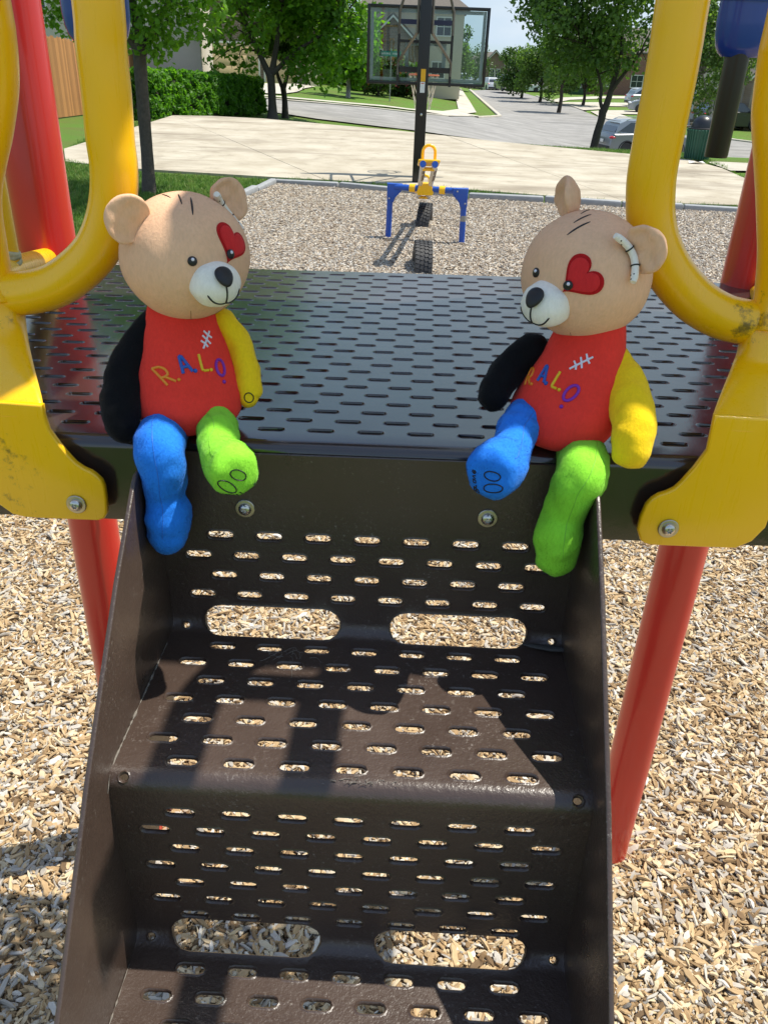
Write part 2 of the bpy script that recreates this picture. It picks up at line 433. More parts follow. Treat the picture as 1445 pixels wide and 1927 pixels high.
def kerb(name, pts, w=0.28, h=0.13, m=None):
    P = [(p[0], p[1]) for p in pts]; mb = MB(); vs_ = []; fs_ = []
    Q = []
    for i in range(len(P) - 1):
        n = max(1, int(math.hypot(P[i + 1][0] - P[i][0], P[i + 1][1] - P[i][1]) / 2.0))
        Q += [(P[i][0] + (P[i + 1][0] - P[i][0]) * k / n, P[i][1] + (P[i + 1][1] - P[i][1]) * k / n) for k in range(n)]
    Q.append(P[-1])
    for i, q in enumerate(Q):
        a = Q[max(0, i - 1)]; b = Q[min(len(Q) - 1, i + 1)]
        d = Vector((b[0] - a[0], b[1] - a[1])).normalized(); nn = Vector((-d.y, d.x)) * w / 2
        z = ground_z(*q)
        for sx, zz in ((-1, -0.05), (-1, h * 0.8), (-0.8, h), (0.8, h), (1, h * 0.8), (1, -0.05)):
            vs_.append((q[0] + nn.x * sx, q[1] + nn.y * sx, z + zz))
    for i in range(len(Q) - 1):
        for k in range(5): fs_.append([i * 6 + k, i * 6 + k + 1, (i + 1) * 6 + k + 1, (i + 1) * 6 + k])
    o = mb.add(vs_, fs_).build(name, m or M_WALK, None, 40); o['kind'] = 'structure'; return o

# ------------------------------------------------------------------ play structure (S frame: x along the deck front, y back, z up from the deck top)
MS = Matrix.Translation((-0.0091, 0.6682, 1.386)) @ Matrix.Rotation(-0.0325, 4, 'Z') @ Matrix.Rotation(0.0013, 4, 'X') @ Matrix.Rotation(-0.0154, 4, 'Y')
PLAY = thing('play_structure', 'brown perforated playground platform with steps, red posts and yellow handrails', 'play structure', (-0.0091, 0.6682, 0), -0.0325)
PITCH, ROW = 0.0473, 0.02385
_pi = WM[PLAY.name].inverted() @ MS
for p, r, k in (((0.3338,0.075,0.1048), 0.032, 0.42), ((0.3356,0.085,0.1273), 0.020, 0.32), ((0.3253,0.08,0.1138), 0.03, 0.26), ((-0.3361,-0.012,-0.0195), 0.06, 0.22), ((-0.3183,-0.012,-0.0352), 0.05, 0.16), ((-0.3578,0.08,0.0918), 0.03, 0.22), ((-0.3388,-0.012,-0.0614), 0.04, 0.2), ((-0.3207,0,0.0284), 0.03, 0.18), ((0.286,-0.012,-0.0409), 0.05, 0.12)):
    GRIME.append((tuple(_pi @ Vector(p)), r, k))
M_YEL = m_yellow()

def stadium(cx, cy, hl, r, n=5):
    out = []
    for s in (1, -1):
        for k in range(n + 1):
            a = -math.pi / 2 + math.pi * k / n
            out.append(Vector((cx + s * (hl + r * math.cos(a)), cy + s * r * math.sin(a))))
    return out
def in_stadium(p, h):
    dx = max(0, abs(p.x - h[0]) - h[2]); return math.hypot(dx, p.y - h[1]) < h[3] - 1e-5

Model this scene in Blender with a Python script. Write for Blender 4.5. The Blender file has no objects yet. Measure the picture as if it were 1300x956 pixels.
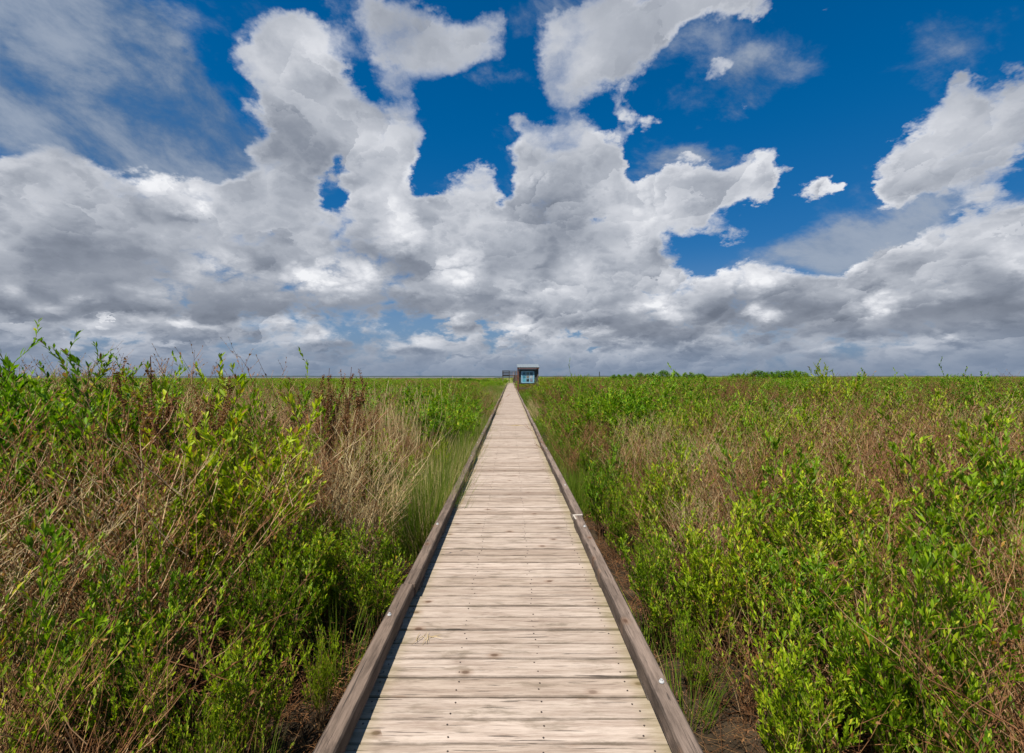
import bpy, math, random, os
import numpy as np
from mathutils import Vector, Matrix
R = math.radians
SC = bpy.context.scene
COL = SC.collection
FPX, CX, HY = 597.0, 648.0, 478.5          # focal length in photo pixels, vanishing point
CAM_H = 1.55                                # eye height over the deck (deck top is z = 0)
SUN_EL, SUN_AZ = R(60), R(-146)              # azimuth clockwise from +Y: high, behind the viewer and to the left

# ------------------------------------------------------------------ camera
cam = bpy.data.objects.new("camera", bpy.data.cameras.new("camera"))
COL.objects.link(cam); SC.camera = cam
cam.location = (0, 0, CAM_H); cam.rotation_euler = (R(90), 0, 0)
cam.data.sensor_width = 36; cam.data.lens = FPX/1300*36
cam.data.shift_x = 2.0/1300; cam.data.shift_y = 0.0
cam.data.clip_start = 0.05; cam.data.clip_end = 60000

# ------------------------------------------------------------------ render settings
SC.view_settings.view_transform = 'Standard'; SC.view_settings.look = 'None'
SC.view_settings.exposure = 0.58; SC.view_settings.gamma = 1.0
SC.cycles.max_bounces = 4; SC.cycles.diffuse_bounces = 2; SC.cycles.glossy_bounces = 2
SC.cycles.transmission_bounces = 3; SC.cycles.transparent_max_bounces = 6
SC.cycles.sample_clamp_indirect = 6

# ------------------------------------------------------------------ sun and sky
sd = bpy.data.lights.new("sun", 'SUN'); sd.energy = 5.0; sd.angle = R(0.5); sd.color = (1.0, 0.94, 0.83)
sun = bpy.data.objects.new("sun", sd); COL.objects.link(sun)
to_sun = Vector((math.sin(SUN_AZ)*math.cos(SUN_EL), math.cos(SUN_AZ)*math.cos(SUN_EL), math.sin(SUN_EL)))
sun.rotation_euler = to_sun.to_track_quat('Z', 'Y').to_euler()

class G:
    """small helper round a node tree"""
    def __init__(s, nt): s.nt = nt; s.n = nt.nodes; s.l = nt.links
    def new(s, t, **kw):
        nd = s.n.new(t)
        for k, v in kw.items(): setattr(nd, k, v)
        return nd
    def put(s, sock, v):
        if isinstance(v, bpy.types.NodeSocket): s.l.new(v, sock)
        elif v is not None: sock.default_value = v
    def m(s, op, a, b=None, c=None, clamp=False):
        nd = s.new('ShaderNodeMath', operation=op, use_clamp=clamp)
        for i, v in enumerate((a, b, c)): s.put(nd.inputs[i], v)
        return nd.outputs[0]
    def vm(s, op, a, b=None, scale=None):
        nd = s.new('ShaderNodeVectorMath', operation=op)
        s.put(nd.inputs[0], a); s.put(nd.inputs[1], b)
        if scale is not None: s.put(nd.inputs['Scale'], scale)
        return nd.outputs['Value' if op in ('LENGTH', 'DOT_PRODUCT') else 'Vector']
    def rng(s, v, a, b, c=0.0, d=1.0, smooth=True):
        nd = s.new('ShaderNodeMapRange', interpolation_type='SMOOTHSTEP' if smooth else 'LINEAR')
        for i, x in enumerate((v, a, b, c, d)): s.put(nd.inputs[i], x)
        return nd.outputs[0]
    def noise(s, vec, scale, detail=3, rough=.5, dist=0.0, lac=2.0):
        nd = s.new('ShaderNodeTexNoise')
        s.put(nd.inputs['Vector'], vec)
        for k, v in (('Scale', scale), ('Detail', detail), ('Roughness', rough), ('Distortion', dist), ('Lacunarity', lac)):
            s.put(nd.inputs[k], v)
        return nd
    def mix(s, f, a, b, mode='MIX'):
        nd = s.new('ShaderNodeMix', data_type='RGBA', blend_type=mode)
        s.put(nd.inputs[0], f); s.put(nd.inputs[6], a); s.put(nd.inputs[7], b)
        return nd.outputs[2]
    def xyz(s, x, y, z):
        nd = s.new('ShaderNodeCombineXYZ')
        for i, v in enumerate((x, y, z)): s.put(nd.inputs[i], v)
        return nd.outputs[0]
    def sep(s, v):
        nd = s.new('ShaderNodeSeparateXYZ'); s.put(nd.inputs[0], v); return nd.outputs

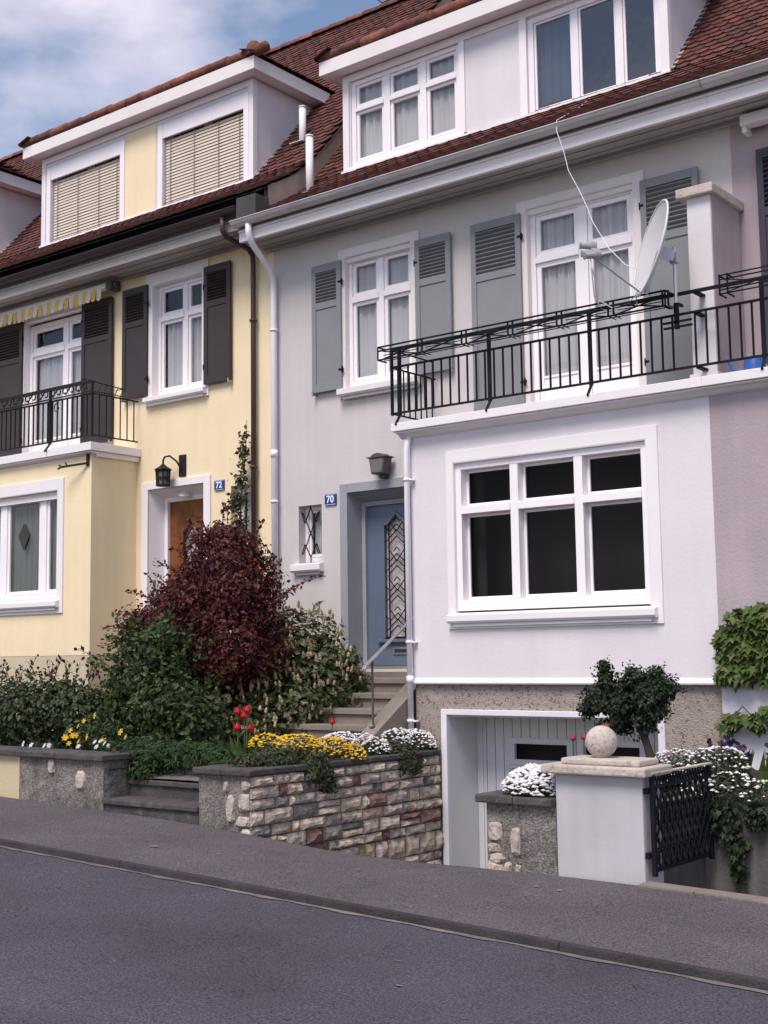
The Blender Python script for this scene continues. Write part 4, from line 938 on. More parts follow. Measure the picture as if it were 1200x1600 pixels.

▸ **TASK**
Can you repeat every record above exactly, apart from the pictures?

▸ **RESPONSE TO THIS EXERCISE**
Write part 2 of the bpy script that recreates this picture. It picks up at line 433. More parts follow. Treat the picture as 1445 pixels wide and 1927 pixels high.
def kerb(name, pts, w=0.28, h=0.13, m=None):
    P = [(p[0], p[1]) for p in pts]; mb = MB(); vs_ = []; fs_ = []
    Q = []
    for i in range(len(P) - 1):
        n = max(1, int(math.hypot(P[i + 1][0] - P[i][0], P[i + 1][1] - P[i][1]) / 2.0))
        Q += [(P[i][0] + (P[i + 1][0] - P[i][0]) * k / n, P[i][1] + (P[i + 1][1] - P[i][1]) * k / n) for k in range(n)]
    Q.append(P[-1])
    for i, q in enumerate(Q):
        a = Q[max(0, i - 1)]; b = Q[min(len(Q) - 1, i + 1)]
        d = Vector((b[0] - a[0], b[1] - a[1])).normalized(); nn = Vector((-d.y, d.x)) * w / 2
        z = ground_z(*q)
        for sx, zz in ((-1, -0.05), (-1, h * 0.8), (-0.8, h), (0.8, h), (1, h * 0.8), (1, -0.05)):
            vs_.append((q[0] + nn.x * sx, q[1] + nn.y * sx, z + zz))
    for i in range(len(Q) - 1):
        for k in range(5): fs_.append([i * 6 + k, i * 6 + k + 1, (i + 1) * 6 + k + 1, (i + 1) * 6 + k])
    o = mb.add(vs_, fs_).build(name, m or M_WALK, None, 40); o['kind'] = 'structure'; return o

# ------------------------------------------------------------------ play structure (S frame: x along the deck front, y back, z up from the deck top)
MS = Matrix.Translation((-0.0091, 0.6682, 1.386)) @ Matrix.Rotation(-0.0325, 4, 'Z') @ Matrix.Rotation(0.0013, 4, 'X') @ Matrix.Rotation(-0.0154, 4, 'Y')
PLAY = thing('play_structure', 'brown perforated playground platform with steps, red posts and yellow handrails', 'play structure', (-0.0091, 0.6682, 0), -0.0325)
PITCH, ROW = 0.0473, 0.02385
_pi = WM[PLAY.name].inverted() @ MS
for p, r, k in (((0.3338,0.075,0.1048), 0.032, 0.42), ((0.3356,0.085,0.1273), 0.020, 0.32), ((0.3253,0.08,0.1138), 0.03, 0.26), ((-0.3361,-0.012,-0.0195), 0.06, 0.22), ((-0.3183,-0.012,-0.0352), 0.05, 0.16), ((-0.3578,0.08,0.0918), 0.03, 0.22), ((-0.3388,-0.012,-0.0614), 0.04, 0.2), ((-0.3207,0,0.0284), 0.03, 0.18), ((0.286,-0.012,-0.0409), 0.05, 0.12)):
    GRIME.append((tuple(_pi @ Vector(p)), r, k))
M_YEL = m_yellow()

def stadium(cx, cy, hl, r, n=5):
    out = []
    for s in (1, -1):
        for k in range(n + 1):
            a = -math.pi / 2 + math.pi * k / n
            out.append(Vector((cx + s * (hl + r * math.cos(a)), cy + s * r * math.sin(a))))
    return out
def in_stadium(p, h):
    dx = max(0, abs(p.x - h[0]) - h[2]); return math.hypot(dx, p.y - h[1]) < h[3] - 1e-5

Model this scene in Blender with a Python script. Write for Blender 4.5. The Blender file has no objects yet. Measure the picture as if it were 1300x956 pixels.
import bpy, math, random, os
import numpy as np
from mathutils import Vector, Matrix
R = math.radians
SC = bpy.context.scene
COL = SC.collection
FPX, CX, HY = 597.0, 648.0, 478.5          # focal length in photo pixels, vanishing point
CAM_H = 1.55                                # eye height over the deck (deck top is z = 0)
SUN_EL, SUN_AZ = R(60), R(-146)              # azimuth clockwise from +Y: high, behind the viewer and to the left

# ------------------------------------------------------------------ camera
cam = bpy.data.objects.new("camera", bpy.data.cameras.new("camera"))
COL.objects.link(cam); SC.camera = cam
cam.location = (0, 0, CAM_H); cam.rotation_euler = (R(90), 0, 0)
cam.data.sensor_width = 36; cam.data.lens = FPX/1300*36
cam.data.shift_x = 2.0/1300; cam.data.shift_y = 0.0
cam.data.clip_start = 0.05; cam.data.clip_end = 60000

# ------------------------------------------------------------------ render settings
SC.view_settings.view_transform = 'Standard'; SC.view_settings.look = 'None'
SC.view_settings.exposure = 0.58; SC.view_settings.gamma = 1.0
SC.cycles.max_bounces = 4; SC.cycles.diffuse_bounces = 2; SC.cycles.glossy_bounces = 2
SC.cycles.transmission_bounces = 3; SC.cycles.transparent_max_bounces = 6
SC.cycles.sample_clamp_indirect = 6

# ------------------------------------------------------------------ sun and sky
sd = bpy.data.lights.new("sun", 'SUN'); sd.energy = 5.0; sd.angle = R(0.5); sd.color = (1.0, 0.94, 0.83)
sun = bpy.data.objects.new("sun", sd); COL.objects.link(sun)
to_sun = Vector((math.sin(SUN_AZ)*math.cos(SUN_EL), math.cos(SUN_AZ)*math.cos(SUN_EL), math.sin(SUN_EL)))
sun.rotation_euler = to_sun.to_track_quat('Z', 'Y').to_euler()

class G:
    """small helper round a node tree"""
    def __init__(s, nt): s.nt = nt; s.n = nt.nodes; s.l = nt.links
    def new(s, t, **kw):
        nd = s.n.new(t)
        for k, v in kw.items(): setattr(nd, k, v)
        return nd
    def put(s, sock, v):
        if isinstance(v, bpy.types.NodeSocket): s.l.new(v, sock)
        elif v is not None: sock.default_value = v
    def m(s, op, a, b=None, c=None, clamp=False):
        nd = s.new('ShaderNodeMath', operation=op, use_clamp=clamp)
        for i, v in enumerate((a, b, c)): s.put(nd.inputs[i], v)
        return nd.outputs[0]
    def vm(s, op, a, b=None, scale=None):
        nd = s.new('ShaderNodeVectorMath', operation=op)
        s.put(nd.inputs[0], a); s.put(nd.inputs[1], b)
        if scale is not None: s.put(nd.inputs['Scale'], scale)
        return nd.outputs['Value' if op in ('LENGTH', 'DOT_PRODUCT') else 'Vector']
    def rng(s, v, a, b, c=0.0, d=1.0, smooth=True):
        nd = s.new('ShaderNodeMapRange', interpolation_type='SMOOTHSTEP' if smooth else 'LINEAR')
        for i, x in enumerate((v, a, b, c, d)): s.put(nd.inputs[i], x)
        return nd.outputs[0]
    def noise(s, vec, scale, detail=3, rough=.5, dist=0.0, lac=2.0):
        nd = s.new('ShaderNodeTexNoise')
        s.put(nd.inputs['Vector'], vec)
        for k, v in (('Scale', scale), ('Detail', detail), ('Roughness', rough), ('Distortion', dist), ('Lacunarity', lac)):
            s.put(nd.inputs[k], v)
        return nd
    def mix(s, f, a, b, mode='MIX'):
        nd = s.new('ShaderNodeMix', data_type='RGBA', blend_type=mode)
        s.put(nd.inputs[0], f); s.put(nd.inputs[6], a); s.put(nd.inputs[7], b)
        return nd.outputs[2]
    def xyz(s, x, y, z):
        nd = s.new('ShaderNodeCombineXYZ')
        for i, v in enumerate((x, y, z)): s.put(nd.inputs[i], v)
        return nd.outputs[0]
    def sep(s, v):
        nd = s.new('ShaderNodeSeparateXYZ'); s.put(nd.inputs[0], v); return nd.outputs

The Blender Python script for this scene continues. Write part 4, from line 938 on. More parts follow. Measure the picture as if it were 1200x1600 pixels.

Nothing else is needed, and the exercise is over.